For these services to celebrity, Van Dyck has been rewarded with a return to the headlines in our own fame-obsessed age. Last year, a newly discovered work by the Antwerp-born painter sent Fiona Bruce into a swoon on Antiques Roadshow, while just this month the Department for Culture, Media and Sport extended an export ban on his final self-portrait to allow more time for a campaign to raise the £12.5m needed to save it for the nation. This showy picture, painted in 1641 and currently on display in the National Portrait Gallery, gives us an idea of Van Dyck at his preening best, with luscious locks, goatee beard and slashed silk doublet.
But what of his character? No account of him has perhaps been so convincing as that in Viper Wine, the upcoming debut novel by journalist Hermione Eyre. An intoxicating fantasy in which real-life characters are haunted by the future, it tells the story of explorer and diplomat Sir Kenelm Digby and his wife Venetia, an English society beauty searching for the secret of eternal youth.

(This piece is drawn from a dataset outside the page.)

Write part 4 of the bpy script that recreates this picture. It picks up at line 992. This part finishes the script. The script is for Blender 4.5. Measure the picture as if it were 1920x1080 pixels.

We look on as Van Dyck woos them into employing him with a sunflower and, in a final moving scene, paints the intimate portrait of Venetia on her deathbed, now in the Dulwich Picture Gallery in south-east London.
But in the book’s most evocative depiction of the artist, we attend a surreal Caroline salon at which Andy Warhol and the editor of Vogue gather around Van Dyck’s painting of the Digby family. By depicting this private view as a star-studded event, Eyre draws parallels with our own times to convey the elevated status that Van Dyck enjoyed. Meanwhile we are given a privileged insight into his personality as we see him sizing up the other characters in terms of brushstrokes and pigments.
As art history it’s deeply unorthodox – but as a postmodern portrait of a trend-setting painter in the midst of a comeback, it seems both thrillingly and entertainingly right.